La classe politique russe a unanimement salué sa mémoire, évoquant un homme ayant redonné sa dignité à la Russie et incarné son retour sur la scène internationale. L’ambassadeur des Etats-Unis à Moscou, John Tefft, a évoqué « un grand diplomate et un homme d’Etat à la fois à l’époque de l’URSS et de la Russie moderne ». Primakov avait « su servir son pays et faire entendre sa voix sur la scène internationale, y compris dans des moments difficiles et décisifs », a pour sa part déclaré le Quai d’Orsay.

Moment célèbre: le 23 mars 1999. A l’époque, les cendres de l’URSS ne sont pas encore froides et la nouvelle Russie est un pays à la dérive. Mais lorsque l’Otan frappe la Yougoslavie, Evgueni Primakov, alors Premier ministre, ordonne de faire demi-tour au-dessus de l’Atlantique aux pilotes de l’avion qui l’emmène à Washington pour négocier l’aide du FMI. Le compte à rebours pour une nouvelle période de confrontation entre la Russie et les Etats-Unis est lancé. Quinze ans plus tard, la crise ukrainienne achève de cristalliser le divorce entre Washington et Moscou.

« Ce n’était pas un anti-occidental comme ceux que nous voyons aujourd’hui en Russie. Il ne voulait pas d’une nouvelle Guerre froide et n’avait aucune nostalgie de l’URSS », estime pour l’AFP Alexandre Baounov, chercheur au Centre Carnegie à Moscou. En janvier, dans une de ses dernières interventions, il avait soutenu l’annexion russe de la Crimée mais averti du danger couru par Moscou en s’isolant sur la scène internationale.

Journaliste, apparatchik, négociateur

Né le 29 octobre 1929 à Kiev, Primakov grandit une famille où l’oncle a été fusillé en 1937 pour appartenance à un « groupe anti-soviétique » et où sa mère détestait Staline. Il commence sa carrière en 1956 comme journaliste au sein du Comité d’Etat de la radio et de télévision et travaille ensuite au quotidien du parti communiste la Pravda, notamment comme envoyé spécial dans les pays arabes.

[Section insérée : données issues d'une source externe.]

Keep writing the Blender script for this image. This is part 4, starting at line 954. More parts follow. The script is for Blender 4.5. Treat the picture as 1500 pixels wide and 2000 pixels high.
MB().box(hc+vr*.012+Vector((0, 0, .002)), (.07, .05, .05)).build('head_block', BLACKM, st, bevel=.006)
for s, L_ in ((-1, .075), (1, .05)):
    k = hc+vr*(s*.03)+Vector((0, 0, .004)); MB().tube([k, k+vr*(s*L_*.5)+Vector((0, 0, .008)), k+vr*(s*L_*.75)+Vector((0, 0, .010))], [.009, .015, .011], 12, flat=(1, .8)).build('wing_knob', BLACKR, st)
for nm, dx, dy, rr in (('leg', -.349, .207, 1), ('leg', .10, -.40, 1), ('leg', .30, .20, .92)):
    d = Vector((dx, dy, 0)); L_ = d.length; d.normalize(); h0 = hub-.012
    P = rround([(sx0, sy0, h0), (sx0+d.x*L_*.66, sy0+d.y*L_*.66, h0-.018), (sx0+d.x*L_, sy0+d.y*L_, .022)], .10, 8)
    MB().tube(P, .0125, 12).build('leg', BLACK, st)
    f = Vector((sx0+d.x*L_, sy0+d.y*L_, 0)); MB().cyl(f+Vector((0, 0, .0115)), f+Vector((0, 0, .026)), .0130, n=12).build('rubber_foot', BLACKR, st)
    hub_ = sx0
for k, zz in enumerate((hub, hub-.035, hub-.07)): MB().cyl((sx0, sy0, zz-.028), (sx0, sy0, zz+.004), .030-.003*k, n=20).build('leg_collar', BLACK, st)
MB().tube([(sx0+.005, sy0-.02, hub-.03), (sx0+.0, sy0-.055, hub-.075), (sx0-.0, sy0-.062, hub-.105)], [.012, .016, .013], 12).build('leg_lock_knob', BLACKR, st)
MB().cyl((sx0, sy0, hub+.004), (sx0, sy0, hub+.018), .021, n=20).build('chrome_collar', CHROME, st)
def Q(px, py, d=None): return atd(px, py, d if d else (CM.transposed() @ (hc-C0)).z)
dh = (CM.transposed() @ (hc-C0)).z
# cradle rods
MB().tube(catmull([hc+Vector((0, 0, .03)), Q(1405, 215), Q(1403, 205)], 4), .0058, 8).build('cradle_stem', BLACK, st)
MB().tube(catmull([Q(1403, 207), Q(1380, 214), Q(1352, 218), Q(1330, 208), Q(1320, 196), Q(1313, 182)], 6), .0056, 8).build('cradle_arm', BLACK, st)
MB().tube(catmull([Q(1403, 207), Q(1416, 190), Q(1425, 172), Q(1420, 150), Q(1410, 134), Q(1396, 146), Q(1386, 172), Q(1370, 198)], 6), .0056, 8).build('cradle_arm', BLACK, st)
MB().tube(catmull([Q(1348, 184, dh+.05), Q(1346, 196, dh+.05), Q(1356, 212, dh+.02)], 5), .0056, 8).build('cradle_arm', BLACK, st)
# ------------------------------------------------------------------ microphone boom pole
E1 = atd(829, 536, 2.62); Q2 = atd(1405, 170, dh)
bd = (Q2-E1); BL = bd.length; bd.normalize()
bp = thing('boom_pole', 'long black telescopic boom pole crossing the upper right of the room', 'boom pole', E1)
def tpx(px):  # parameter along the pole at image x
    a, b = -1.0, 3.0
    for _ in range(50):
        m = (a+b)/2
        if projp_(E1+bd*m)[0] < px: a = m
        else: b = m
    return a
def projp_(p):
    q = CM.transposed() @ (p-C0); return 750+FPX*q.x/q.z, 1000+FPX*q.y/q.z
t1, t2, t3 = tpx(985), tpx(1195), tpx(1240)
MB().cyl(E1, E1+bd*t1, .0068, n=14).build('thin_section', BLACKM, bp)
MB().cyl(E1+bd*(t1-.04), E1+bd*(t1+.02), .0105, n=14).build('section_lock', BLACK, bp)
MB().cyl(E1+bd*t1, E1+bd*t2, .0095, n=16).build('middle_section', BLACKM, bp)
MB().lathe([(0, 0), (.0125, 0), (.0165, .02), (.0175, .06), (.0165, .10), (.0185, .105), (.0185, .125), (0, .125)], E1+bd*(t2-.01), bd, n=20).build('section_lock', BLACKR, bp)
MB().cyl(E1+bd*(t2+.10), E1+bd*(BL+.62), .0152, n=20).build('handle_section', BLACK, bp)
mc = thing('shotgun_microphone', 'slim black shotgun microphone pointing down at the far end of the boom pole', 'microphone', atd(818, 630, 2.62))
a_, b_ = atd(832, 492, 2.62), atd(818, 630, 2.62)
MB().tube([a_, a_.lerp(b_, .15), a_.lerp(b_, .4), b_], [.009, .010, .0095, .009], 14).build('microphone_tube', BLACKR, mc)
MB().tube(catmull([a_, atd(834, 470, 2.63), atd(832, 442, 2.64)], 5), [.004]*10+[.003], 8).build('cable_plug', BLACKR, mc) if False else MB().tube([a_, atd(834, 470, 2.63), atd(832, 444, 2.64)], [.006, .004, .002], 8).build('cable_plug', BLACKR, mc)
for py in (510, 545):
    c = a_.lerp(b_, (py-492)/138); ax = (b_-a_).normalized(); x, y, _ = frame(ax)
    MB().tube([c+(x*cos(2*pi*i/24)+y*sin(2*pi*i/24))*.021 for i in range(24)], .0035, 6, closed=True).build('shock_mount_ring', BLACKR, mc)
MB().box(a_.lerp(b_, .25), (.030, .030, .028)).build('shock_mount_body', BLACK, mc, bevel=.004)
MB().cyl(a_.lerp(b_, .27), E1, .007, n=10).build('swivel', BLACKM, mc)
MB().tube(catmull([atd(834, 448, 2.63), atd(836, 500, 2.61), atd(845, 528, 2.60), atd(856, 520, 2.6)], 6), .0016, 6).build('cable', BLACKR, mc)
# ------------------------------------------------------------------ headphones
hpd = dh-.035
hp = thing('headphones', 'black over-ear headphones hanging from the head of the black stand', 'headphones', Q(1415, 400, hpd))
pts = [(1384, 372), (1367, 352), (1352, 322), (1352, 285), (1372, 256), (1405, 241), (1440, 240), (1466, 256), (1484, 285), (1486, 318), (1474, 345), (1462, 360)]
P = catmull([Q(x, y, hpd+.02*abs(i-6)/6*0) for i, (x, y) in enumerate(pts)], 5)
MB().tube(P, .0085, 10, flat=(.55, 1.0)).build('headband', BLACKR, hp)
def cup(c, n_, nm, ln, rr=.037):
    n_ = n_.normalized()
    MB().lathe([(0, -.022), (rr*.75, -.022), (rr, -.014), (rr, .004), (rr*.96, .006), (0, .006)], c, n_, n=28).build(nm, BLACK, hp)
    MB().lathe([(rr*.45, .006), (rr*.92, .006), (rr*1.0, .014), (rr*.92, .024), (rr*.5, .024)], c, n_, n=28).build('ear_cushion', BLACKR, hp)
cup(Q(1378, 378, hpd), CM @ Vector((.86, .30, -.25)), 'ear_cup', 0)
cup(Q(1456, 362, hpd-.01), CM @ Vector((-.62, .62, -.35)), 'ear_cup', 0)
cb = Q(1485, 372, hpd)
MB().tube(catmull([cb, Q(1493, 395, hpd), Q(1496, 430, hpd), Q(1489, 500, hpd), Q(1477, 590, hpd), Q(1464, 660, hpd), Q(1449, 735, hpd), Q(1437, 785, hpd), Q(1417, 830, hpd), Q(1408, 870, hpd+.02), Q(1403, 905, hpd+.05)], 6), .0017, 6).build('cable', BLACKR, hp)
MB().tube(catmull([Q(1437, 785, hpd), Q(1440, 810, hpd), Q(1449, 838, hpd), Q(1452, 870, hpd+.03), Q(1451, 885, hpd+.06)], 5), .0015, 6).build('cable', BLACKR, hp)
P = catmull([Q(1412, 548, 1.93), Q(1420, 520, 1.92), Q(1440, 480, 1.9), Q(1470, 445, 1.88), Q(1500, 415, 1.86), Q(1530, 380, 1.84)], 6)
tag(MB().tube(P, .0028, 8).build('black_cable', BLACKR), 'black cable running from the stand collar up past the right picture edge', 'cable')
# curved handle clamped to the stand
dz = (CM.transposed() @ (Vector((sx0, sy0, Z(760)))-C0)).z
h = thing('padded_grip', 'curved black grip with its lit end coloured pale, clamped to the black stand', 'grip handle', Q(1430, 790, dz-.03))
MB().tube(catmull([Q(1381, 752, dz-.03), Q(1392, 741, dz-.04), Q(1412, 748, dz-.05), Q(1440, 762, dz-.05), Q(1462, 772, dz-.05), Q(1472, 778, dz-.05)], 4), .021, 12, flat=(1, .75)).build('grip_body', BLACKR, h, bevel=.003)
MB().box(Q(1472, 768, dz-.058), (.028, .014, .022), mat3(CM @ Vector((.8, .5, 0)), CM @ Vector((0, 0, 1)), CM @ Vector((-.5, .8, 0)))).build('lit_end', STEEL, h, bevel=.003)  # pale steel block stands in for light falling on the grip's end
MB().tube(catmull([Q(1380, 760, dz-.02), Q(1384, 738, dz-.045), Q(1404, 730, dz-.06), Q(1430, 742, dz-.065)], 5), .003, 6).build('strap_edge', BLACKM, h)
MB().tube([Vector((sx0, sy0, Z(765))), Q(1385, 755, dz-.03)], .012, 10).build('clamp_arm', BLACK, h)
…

Membre du Comité central du PCUS (parti communiste soviétique) en 1989-1990, il est l’un des principaux conseillers diplomatiques de Mikhaïl Gorbatchev. Après le putsch d’août 1991, il est nommé, au KGB, directeur adjoint du service des renseignements extérieurs, dont il prendra ensuite la direction. En 1996, il succède comme chef de la diplomatie russe à Andreï Kozyrev, jugé trop pro-occidental. Il s’oppose à l’Otan mais ne peut empêcher l’élargissement de l’Alliance atlantique aux pays de l’ex-bloc socialiste. Il est ensuite nommé par le président Boris Eltsine pour diriger le gouvernement et gérer la crise financière d’août 1998. Il réussit à rassurer une population traumatisée et remet l’économie sur les rails, avant d’être destitué brutalement par Eltsine sous l’influence de riches « oligarques ». Elu député en 1999, il s’allie avec le maire de Moscou Iouri Loujkov pour former une coalition d’opposition de centre-gauche et briguer la présidence en mars 2003. Mais il retire finalement sa candidature, laissant le champ libre à Vladimir Poutine.

Au début du XXIe siècle, Primakov préside pendant dix ans la chambre de commerce et d’industrie. Il quitte ses fonctions en 2011 et se retire de la vie publique. M. Primakov était le père d’une fille et d’un fils décédé en 1981.